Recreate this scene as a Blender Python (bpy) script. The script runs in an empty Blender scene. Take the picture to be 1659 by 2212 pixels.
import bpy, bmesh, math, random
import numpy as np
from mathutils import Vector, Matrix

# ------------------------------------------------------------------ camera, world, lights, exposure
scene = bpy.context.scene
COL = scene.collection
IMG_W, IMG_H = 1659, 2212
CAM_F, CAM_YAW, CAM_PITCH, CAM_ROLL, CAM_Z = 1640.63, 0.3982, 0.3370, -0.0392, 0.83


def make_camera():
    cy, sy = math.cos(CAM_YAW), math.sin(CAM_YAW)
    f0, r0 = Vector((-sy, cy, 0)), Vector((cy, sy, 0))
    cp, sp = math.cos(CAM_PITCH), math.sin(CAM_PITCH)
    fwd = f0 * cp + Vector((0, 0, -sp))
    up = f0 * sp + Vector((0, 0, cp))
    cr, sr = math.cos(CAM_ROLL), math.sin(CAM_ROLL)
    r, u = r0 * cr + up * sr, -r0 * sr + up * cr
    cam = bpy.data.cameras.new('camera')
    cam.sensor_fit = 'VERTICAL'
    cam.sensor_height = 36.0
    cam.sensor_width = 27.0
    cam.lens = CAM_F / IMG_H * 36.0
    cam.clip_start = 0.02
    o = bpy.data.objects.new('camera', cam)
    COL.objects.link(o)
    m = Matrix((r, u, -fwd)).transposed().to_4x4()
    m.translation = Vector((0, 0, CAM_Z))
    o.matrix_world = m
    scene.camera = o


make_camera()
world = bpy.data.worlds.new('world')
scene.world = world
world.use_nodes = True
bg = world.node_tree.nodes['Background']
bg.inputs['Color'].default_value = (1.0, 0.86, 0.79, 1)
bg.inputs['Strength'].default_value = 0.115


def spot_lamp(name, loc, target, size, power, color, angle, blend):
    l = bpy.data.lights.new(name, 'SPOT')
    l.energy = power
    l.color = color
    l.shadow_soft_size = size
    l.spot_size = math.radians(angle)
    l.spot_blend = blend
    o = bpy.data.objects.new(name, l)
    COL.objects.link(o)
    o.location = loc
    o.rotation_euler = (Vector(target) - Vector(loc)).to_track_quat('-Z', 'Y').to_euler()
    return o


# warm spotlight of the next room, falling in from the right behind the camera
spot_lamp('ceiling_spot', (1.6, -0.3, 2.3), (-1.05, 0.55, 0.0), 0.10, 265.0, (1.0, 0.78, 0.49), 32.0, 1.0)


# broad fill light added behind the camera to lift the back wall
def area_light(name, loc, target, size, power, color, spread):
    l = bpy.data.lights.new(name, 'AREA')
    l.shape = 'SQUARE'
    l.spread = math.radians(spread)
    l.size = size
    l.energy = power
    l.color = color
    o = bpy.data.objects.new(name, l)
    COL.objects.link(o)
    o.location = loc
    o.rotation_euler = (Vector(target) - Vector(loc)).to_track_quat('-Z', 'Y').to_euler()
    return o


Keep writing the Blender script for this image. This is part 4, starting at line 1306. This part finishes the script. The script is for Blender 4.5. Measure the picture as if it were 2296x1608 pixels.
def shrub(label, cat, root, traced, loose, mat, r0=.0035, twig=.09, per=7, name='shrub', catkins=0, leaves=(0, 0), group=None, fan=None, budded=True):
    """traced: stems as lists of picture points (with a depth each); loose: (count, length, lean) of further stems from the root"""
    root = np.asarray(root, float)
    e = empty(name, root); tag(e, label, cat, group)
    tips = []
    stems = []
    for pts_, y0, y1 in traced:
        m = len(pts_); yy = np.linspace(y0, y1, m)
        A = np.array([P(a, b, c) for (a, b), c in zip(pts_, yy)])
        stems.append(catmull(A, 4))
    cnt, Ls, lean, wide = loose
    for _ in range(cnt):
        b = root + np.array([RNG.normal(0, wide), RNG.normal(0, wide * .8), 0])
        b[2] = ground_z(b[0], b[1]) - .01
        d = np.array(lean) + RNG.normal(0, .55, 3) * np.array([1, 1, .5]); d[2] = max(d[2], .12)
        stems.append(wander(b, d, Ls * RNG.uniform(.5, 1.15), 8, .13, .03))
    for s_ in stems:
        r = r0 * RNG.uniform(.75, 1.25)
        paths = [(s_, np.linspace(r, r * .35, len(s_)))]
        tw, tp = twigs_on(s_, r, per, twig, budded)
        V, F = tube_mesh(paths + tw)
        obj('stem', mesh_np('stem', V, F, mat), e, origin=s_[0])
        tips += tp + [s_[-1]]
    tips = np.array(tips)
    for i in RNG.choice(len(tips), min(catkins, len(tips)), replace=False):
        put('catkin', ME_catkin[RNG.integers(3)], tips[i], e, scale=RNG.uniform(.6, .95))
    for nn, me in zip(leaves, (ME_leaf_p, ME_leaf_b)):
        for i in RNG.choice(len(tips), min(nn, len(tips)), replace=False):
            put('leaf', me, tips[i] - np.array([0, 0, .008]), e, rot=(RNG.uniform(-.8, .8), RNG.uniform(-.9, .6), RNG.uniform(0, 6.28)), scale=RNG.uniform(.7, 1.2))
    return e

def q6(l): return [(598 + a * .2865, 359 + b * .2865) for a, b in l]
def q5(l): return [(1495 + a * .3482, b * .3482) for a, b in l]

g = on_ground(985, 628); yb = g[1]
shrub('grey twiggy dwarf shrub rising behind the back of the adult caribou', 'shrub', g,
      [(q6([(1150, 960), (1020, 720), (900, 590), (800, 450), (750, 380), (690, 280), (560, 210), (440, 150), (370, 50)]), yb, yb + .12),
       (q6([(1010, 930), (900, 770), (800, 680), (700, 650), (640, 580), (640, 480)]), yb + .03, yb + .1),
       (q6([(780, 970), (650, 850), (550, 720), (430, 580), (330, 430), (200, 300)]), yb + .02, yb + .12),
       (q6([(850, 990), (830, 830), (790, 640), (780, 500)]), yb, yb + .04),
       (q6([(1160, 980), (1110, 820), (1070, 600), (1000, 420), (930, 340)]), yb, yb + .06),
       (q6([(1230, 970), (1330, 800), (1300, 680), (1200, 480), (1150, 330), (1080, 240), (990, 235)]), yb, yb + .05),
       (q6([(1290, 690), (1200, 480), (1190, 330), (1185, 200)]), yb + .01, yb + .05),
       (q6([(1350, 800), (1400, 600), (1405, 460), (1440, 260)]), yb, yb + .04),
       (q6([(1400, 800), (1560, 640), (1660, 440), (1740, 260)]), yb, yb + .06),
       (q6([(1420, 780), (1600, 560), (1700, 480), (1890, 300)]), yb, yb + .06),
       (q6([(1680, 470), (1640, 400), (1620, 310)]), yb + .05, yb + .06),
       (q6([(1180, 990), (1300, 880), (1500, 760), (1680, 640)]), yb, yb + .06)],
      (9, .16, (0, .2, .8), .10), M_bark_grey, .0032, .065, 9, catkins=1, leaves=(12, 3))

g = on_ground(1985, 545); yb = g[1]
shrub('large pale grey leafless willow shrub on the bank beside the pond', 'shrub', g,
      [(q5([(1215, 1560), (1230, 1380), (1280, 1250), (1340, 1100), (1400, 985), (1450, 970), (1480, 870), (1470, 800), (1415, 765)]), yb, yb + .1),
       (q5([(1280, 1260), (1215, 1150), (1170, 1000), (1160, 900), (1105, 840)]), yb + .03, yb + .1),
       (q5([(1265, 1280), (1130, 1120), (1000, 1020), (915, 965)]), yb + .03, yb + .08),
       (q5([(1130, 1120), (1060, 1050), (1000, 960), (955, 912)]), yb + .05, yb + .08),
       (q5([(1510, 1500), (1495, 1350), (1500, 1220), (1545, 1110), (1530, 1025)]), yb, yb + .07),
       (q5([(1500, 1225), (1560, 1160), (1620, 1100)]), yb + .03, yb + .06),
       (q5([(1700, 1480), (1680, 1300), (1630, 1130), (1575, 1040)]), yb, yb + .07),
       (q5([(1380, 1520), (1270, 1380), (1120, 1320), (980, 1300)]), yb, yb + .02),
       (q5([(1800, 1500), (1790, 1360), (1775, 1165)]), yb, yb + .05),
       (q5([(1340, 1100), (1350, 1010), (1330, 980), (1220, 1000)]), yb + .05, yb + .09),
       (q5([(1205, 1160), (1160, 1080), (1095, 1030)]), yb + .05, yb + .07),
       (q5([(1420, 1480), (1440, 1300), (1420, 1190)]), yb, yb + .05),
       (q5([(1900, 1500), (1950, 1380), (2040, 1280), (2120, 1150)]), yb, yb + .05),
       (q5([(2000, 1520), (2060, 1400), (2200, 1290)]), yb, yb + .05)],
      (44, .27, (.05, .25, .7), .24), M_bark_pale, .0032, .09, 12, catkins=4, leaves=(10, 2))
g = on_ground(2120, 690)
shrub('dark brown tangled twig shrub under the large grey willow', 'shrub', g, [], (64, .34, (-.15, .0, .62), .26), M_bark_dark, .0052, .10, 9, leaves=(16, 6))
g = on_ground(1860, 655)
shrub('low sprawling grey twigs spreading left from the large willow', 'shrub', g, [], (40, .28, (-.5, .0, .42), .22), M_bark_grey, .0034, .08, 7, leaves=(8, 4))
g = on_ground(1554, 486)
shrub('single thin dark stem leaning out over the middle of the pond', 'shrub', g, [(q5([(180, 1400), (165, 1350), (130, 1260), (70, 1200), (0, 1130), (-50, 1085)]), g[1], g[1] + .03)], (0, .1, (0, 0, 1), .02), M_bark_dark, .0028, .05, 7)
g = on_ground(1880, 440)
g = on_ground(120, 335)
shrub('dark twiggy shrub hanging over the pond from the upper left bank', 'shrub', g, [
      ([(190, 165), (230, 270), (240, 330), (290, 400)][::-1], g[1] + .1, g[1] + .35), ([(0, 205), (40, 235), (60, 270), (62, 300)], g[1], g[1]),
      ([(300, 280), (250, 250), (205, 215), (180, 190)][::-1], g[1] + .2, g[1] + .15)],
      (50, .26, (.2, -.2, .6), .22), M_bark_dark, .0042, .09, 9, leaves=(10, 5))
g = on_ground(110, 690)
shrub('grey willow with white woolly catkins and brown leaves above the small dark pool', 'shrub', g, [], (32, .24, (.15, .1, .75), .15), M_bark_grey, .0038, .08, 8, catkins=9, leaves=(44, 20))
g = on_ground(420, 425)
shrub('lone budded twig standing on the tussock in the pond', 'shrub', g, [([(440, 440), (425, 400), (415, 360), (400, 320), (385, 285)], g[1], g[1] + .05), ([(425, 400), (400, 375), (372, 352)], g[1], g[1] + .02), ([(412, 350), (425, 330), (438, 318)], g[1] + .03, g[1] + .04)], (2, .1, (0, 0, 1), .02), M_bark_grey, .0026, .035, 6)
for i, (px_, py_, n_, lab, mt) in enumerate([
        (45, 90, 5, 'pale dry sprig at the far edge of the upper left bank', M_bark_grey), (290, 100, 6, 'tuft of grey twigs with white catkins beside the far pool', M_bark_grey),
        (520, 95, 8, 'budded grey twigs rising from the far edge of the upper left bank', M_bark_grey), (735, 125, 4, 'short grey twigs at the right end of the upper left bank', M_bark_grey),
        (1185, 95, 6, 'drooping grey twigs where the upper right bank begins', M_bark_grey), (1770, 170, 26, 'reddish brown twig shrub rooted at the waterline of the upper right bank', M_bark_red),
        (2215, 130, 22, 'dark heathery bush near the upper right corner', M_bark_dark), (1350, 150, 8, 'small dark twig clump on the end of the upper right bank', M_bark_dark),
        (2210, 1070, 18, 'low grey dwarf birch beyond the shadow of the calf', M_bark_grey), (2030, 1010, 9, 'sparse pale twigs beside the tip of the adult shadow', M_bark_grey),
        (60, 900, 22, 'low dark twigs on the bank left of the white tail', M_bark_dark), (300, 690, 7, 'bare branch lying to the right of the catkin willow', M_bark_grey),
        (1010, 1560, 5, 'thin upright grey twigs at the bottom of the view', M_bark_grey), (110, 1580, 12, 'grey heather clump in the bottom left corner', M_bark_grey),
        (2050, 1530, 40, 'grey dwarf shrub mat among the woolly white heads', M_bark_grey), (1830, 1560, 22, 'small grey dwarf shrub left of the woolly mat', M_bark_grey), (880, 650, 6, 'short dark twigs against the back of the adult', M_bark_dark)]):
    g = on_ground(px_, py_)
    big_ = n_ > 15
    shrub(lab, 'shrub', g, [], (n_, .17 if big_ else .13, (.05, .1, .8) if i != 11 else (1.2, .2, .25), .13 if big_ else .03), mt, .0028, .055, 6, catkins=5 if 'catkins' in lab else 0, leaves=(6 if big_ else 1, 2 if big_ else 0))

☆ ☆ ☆

→ EXERCISE TASK: Each line from the top of the material above through the line with "CAM_F, CAM_YAW, CAM_PITCH, CAM_ROLL, CAM_Z" must be echoed exactly, and no other line.

→ EXERCISE RESULT:
Recreate this scene as a Blender Python (bpy) script. The script runs in an empty Blender scene. Take the picture to be 1659 by 2212 pixels.
import bpy, bmesh, math, random
import numpy as np
from mathutils import Vector, Matrix

# ------------------------------------------------------------------ camera, world, lights, exposure
scene = bpy.context.scene
COL = scene.collection
IMG_W, IMG_H = 1659, 2212
CAM_F, CAM_YAW, CAM_PITCH, CAM_ROLL, CAM_Z = 1640.63, 0.3982, 0.3370, -0.0392, 0.83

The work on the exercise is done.